Do You Remember: JT LeRoy, the Literary Scam That Tricked Hollywood

The coolest author of the late '90s and early 2000s was also the weirdest hoax of its time.

Do You Remember: JT LeRoy, the Literary Scam That Tricked Hollywood

If you were a cool kid in the early 2000s, then the chances were you'd read the work of Jeremiah Terminator LeRoy. He was the literary wunderkind of Gen X, an anti-establishment voice whose raw, semi-autobiographical portrayals of abuse, sex work, and trauma were a slap in the face to the status quo. He hung out with all the coolest people, like Courtney Love and Winona Ryder, and posed for fashion editorials. The underground and mainstream alike were enthralled by his realness, and the mystery surrounding his identity only made him more fascinating. For a long time, LeRoy never made public appearances. Rumours swirled that LeRoy was actually a pseudonym for a major writer or celebrity. Some thought he was author Dennis Cooper, or maybe even Billy Corgan of Smashing Pumpkins fame. Actually, he was two people, and the truth had been hiding in plain sight.

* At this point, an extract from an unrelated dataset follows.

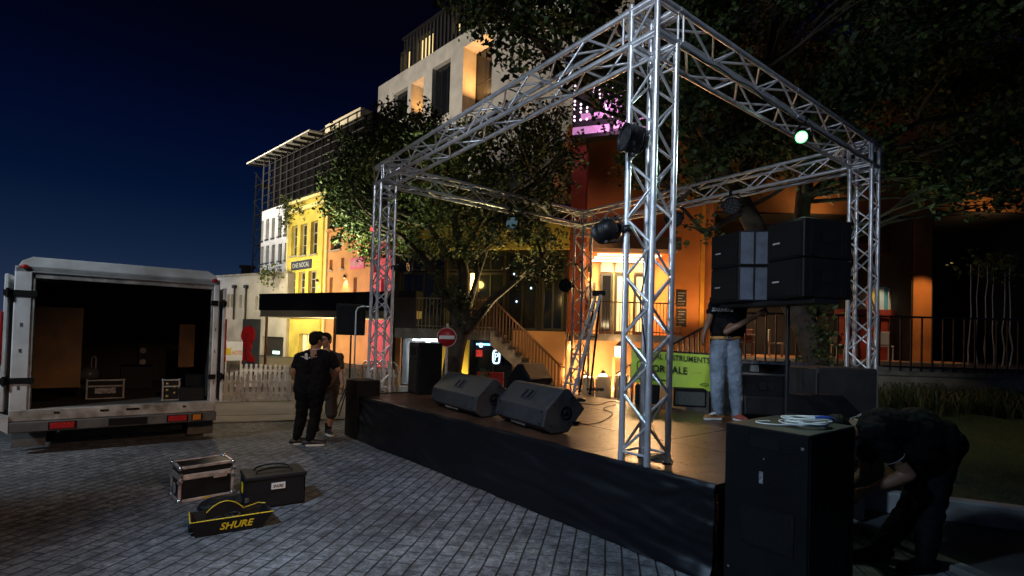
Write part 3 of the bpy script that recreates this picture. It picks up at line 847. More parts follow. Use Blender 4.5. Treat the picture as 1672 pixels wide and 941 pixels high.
ps = Plane(at(800, 560, 15.2), at(925, 560, 15.05))
T = thing('staircase', 'concrete outdoor staircase with brown bar railing going down beside the dark glazing', 'stairs', ps.p(1, 0))
n = 11; run = ps.hit(915, 600)[0] / n
mb = MB()
prof = [(0, zf)]
for i in range(n):
    prof += [((i + 1) * run, zf - i * zf / n), ((i + 1) * run, zf - (i + 1) * zf / n)]
prof += [((n - .2) * run - .25, 0), (0, zf - .42)]
mb.prism(prof, ps.p(0, 0, 0), ps.r, ZUP, -1.3, n=ps.n); mb.build('flight', CONC, T, world=True)
mb = MB()
for i in range(n):
    pbox(mb, ps, i * run, (i + 1) * run + .03, zf - i * zf / n + .004, zf - i * zf / n + .05, -1.3, .03)
    pbox(mb, ps, (i + 1) * run + .003, (i + 1) * run + .03, zf - (i + 1) * zf / n + .055, zf - i * zf / n + .002, -1.3, .03)
mb.build('tread', DARKP, T, world=True)
mb = MB(); L_ = n * run
def stz(u): return zf - u / L_ * zf if u > 0 else zf
for d in (.04, -1.26):
    mb.tube([ps.p(-.9, zf + .95, d), ps.p(0, zf + .95, d), ps.p(L_, .95, d), ps.p(L_ + .12, .93, d)], .022, 6)
    u = -.9
    while u < L_ + .05:
        mb.bar(ps.p(u, stz(u) + (.02 if u > 0 else -.15), d), ps.p(u, stz(u) + .94, d), .022, .022, up=ps.n); u += .098
mb.build('railing', BRONZE, T, world=True)
# spots added to brighten the wall behind the stair, no fixtures
lamp('SPOT', ps.p(L_ * .75, .25, -.65), 60, WARM, .06, target=ps.p(L_ * .62, 1.8, -1.4), spot=120, blend=.8)
lamp('SPOT', ps.p(L_ * .5, 3.2, 1.6), 90, WARM, .1, target=ps.p(L_ * .45, 1.4, 0), spot=80, blend=.9)

# ================================================================== entrance building
pl = Plane(at(921, 500, 17.0), at(1142, 500, 17.0))
EN = pl
T = thing('entrance_building', 'orange building with a brightly lit recessed entrance above a balcony railing', 'building', base_of(pl))
ztop = pl.hit(1000, 205)[1]
rec = pl.rect(966, 412, 1096, 549); rec = (rec[0], rec[1], zf, rec[3])
wall(pl, 0, ztop, [(*rec, 2.6)], 2.6, back=9).build('wall', ORANGE, T, world=True)
mb = MB(); pbox(mb, pl, -.0, pl.L, .0, zf - .02, .004, .06); mb.build('plinth', ORANGE2, T, world=True)
BEAM = mat('brown_beam', (.10, .06, .04), .8, var=.25)
mb = MB(); r_ = pl.rect(962, 393, 1100, 413); pbox(mb, pl, r_[0], r_[1], r_[2], r_[3], .005, .8); mb.build('lintel', BEAM, T, world=True)
YELI = mat('entrance_yellow_wall', (.72, .58, .26), .7, var=.12)
mb = MB(); pbox(mb, pl, rec[0] + .01, rec[1] - .01, rec[2] + .01, rec[3] - .01, -2.59, -2.5); mb.build('inner_wall', YELI, T, world=True)
# back-wall doors and transoms
d_ = -2.44
pr_ = Plane(pl.p(0, 0, -2.42), pl.p(pl.L, 0, -2.42))
for i, (xa, xb) in enumerate(((979, 1000), (1003, 1026), (1034, 1056), (1060, 1086))):
    ua, ub = pr_.hit(xa, 490)[0], pr_.hit(xb, 490)[0]; zt1 = pr_.hit(1000, 447)[1]; zt2 = pr_.hit(1000, 424)[1]
    window(T, pr_, (ua, ub, zf + .02, zt1), .0, fm=FRM, gm=(GLASS if i in (0, 3) else LITW), nx=1, ny=1, fw=.09, name='door')
    window(T, pr_, (ua, ub, zt1 + .05, zt2), .0, fm=FRMW, gm=LITW, nx=1, ny=1, fw=.05, name='transom_window')
mb = MB()
for i in range(3): pbox(mb, pl, rec[0] + .25, rec[1] - .25, rec[3] - .06, rec[3] - .02, -.5 - i * .7, -.38 - i * .7)
mb.build('ceiling_light', mat('warm_tube', (1, .9, .7), .5, var=0, emit=(1, .80, .50), es=7), T, world=True)
uc = (rec[0] + rec[1]) / 2
lamp('AREA', pl.p(uc, rec[3] - .12, -1.2), 150, (1, .74, .36), 1.4, target=pl.p(uc, zf, -1.4))
lamp('AREA', pl.p(uc, zf + .4, -.7), 45, (1, .78, .42), 1.0, target=pl.p(uc, rec[3], -1.2))
lamp('SPOT', pl.p(uc + .3, rec[3] - .1, .9), 700, (1, .52, .22), .25, target=(1.2, 7.6, .7), spot=62, blend=.9)  # flood added to warm the stage deck, no fixture
lamp('SPOT', pl.p(pl.hit(1128, 480)[0], zf + .1, 1.5), 160, (1, .58, .24), .15, target=pl.p(pl.hit(1128, 480)[0], zf + 2.4, 0), spot=100, blend=.8)  # this and the next are washes added for the orange wall
lamp('SPOT', pl.p(.7, zf + 2.2, 1.6), 75, (1, .58, .26), .15, target=pl.p(.8, zf + 2.6, 0), spot=100, blend=.8)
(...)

In the world of literary scams and hoaxes – A Million Little Pieces, The Salt Path, any number of memoirs – there is something particularly curious about the JT LeRoy case. It was a layered myth of exploitation, gender, identity, and authenticity that exposed a generation’s simultaneous hunger for realness and leering voyeurism. It was the trauma plot turned into Gen X farce, a drama populated with bad wigs, even worse accents, and raccoon penis bones. In hindsight, it was all clearly ridiculous. At the time, it felt like life or death.

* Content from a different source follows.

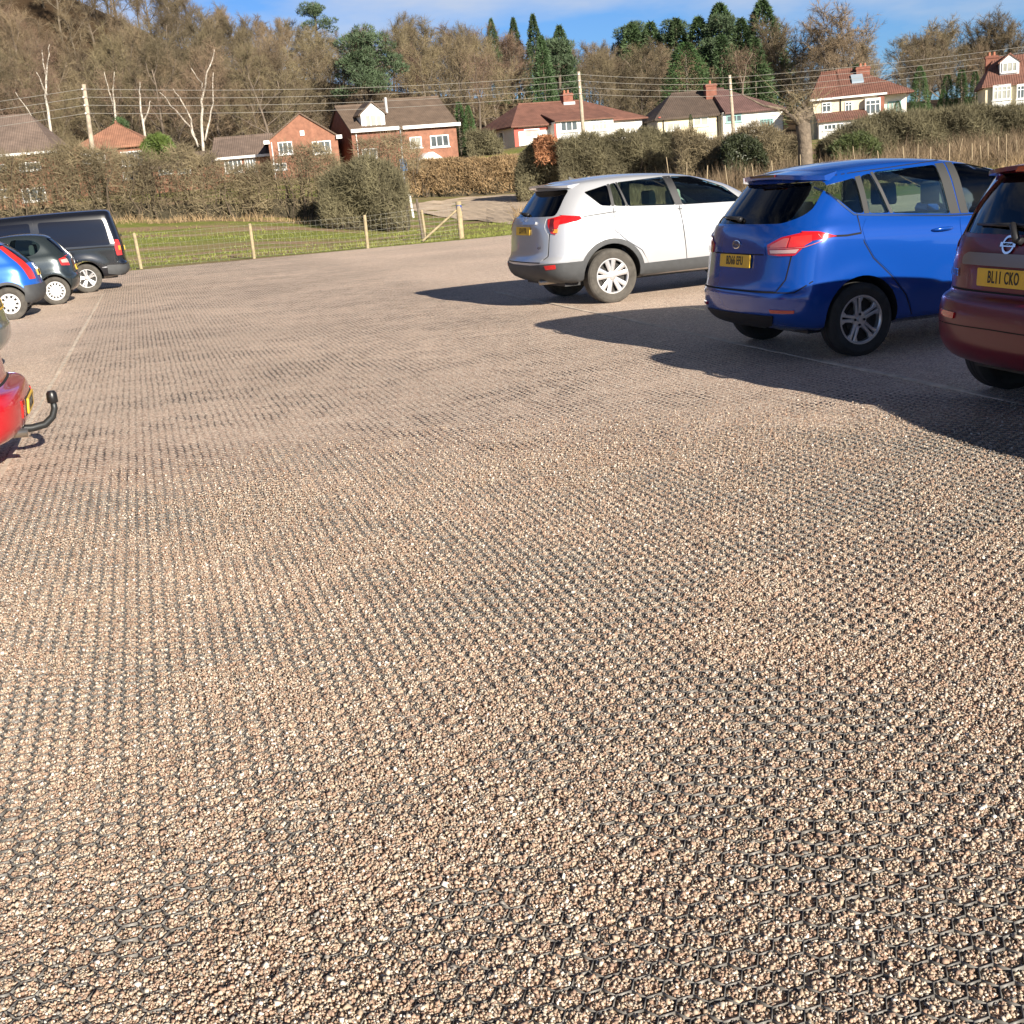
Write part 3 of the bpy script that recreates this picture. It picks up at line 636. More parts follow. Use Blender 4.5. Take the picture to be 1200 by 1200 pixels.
# red roofed semi
h = House('cream_house', 'cream house with a red roof, skylight and white bay window above the right hedge', 'house', (953, 116), 108, -11, (1036, 114), 5.2, 8.5)
h.wall(R_CREAM); hr_ = 3.6
xm = h.fp(985, 116)[0]
r = h.roof(T_RED, 'hip', 2.3, x0=0, x1=xm - .06, hl=1.0, hr=0); r2 = h.roof(T_RED, 'hip', 2.4, x0=xm + .2, x1=h.W + 2.1, hl=0, hr=4.2, name='right_roof', h=5.18)
h.strip('fascia', (-.3, -.42, 5.0), (h.W + .2, -.36, 5.16), W_WHITE); h.pipe(xm, PIPE_B)
h.pxwin(963, 120, 974, 132, nx=2, ny=2); h.pxwin(990, 119, 999, 131, nx=2, ny=2); h.pxwin(1013, 117, 1031, 134, nx=3, ny=2, bay=.5)
h.wall(B_RED, x0=h.W - .5, x1=h.W + .003, y0=-.2, y1=-.004, h=5.0, name='brick_pier'); h.wall(R_WHITE, x0=h.W + .01, x1=h.W + 2.0, y0=1.0, y1=8, h=5.0, name='set_back_wall')
h.pxwin(1042, 118, 1058, 131, nx=3, y=1.0, frame=W_TEAL, pane=PANE_P)
l1, l2 = h.fp(957, 140)[0], h.fp(1012, 140)[0]; zz = h.fp(957, 145)[1]
h.wall(R_WHITE, x0=l1, x1=l2, y0=-2.6, y1=-.004, h=zz, name='lean_to_wall'); h.roof(T_RED, 'lean', .75, x0=l1, x1=l2, y0=-2.6, y1=-.004, h=zz + .1, name='lean_to_roof')
h.pxwin(962, 146, 986, 153, nx=5, y=-2.6); h.pxwin(990, 146, 1008, 153, nx=4, y=-2.6); h.strip('grey_lean_to_side', (l1 - .07, -2.58, -4), (l1 - .003, -.1, zz + .3), R_GREY)
h.chimney(r2, h.fp(1011, 90, 3.5)[0], 3.6, 5.6, 7.65, 1.15, .9, B_RED, 2)
sx, sz = h.fp(1006, 98, 2.3); MB().add([(sx - .6, 1.75, 6.40), (sx + .4, 1.75, 6.40), (sx + .4, 2.95, 7.06), (sx - .6, 2.95, 7.06), (sx - .6, 1.75, 6.1), (sx + .4, 1.75, 6.1), (sx + .4, 2.95, 6.8), (sx - .6, 2.95, 6.8)], [(0, 1, 2, 3), (0, 4, 5, 1), (1, 5, 6, 2), (2, 6, 7, 3), (3, 7, 4, 0)]).build('skylight', mat('skylight_glass', (.35, .42, .48), .08, spec=.9), r2)
# far right house
h = House('dormer_house', 'red roofed house with a small white dormer at the top right corner', 'house', (1155, 100), 104, -17, (1262, 96), 5.2, 7)
h.wall(R_CREAM); r = h.roof(T_RED, 'hip', 2.25, hl=.9, hr=2, ov=.3)
h.wall(B_RED, x0=-.0, x1=h.W, y0=-.06, y1=-.003, h=2.9, name='brick_band'); h.pxwin(1163, 101, 1184, 117, nx=4, ny=2, bay=.3, pane=PANE_P); h.pxwin(1191, 100, 1204, 116, nx=3, ny=2, bay=.3)
for q in ((1163, 126, 1184, 138), (1192, 125, 1206, 138)): h.pxwin(*q, nx=3)
h.chimney(r, h.fp(1162, 75, 3.6)[0], 3.7, 5.8, 7.7, 1.0, .9, B_RED, 2)
dx = h.fp(1183, 83, 1.0)[0]
mb = MB().prism([(dx - .75, 5.3), (dx + .75, 5.3), (dx + .75, 6.95), (dx, 7.5), (dx - .75, 6.95)], 1.0, 3.6, 'xz'); dm = mb.build('dormer', W_WHITE, h.t); h.window(dx, 6.5, 1.2, .8, nx=3, y=.98, pane=PANE_P)
MB().prism([(dx - .92, 6.92), (dx, 7.65), (dx + .92, 6.92), (dx + .87, 6.82), (dx, 7.51), (dx - .87, 6.82)], .9, 3.7, 'xz').build('dormer_roof', T_RED, dm)
# ------------------------------------------------------------------ vegetation
def tris(P, D, Ln, W, rng, bend=None):
    """thin triangles: base points P, unit dirs D, lengths, widths"""
    n = len(P); R = rng.normal(size=(n, 3)); S = np.cross(D, R); S /= np.linalg.norm(S, axis=1)[:, None] + 1e-9
    S *= (W * .5)[:, None]
    V = np.stack([P - S, P + S, P + D * Ln[:, None]], 1).reshape(-1, 3)
    return V, np.arange(n * 3).reshape(-1, 3)
def unit(a): return a / (np.linalg.norm(a, axis=-1, keepdims=True) + 1e-9)
BARK = mat('grey_brown_bark', (0.17, 0.135, 0.10), 0.9, var=0.35, scale=1.2, rnd=0.25)
BARK_W = mat('white_birch_bark', (0.54, 0.49, 0.41), 0.8, var=0.3, scale=2.5)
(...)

JT LeRoy is actually Laura Albert, a woman from Brooklyn who was residing in San Francisco with her boyfriend, Geoffrey Knoop. Under her own name, she wrote sex advice online, worked as a phone sex operator, and performed in a band with Knoop. Albert had a troubled childhood, spending time in a group home and struggling with her mental health. She turned to suicide hotlines for help during her adolescence. Because of her past experiences with sexual abuse, Albert said that she felt more comfortable talking to these strangers in the persona of a boy. She also claimed that people found her more sympathetic as a man.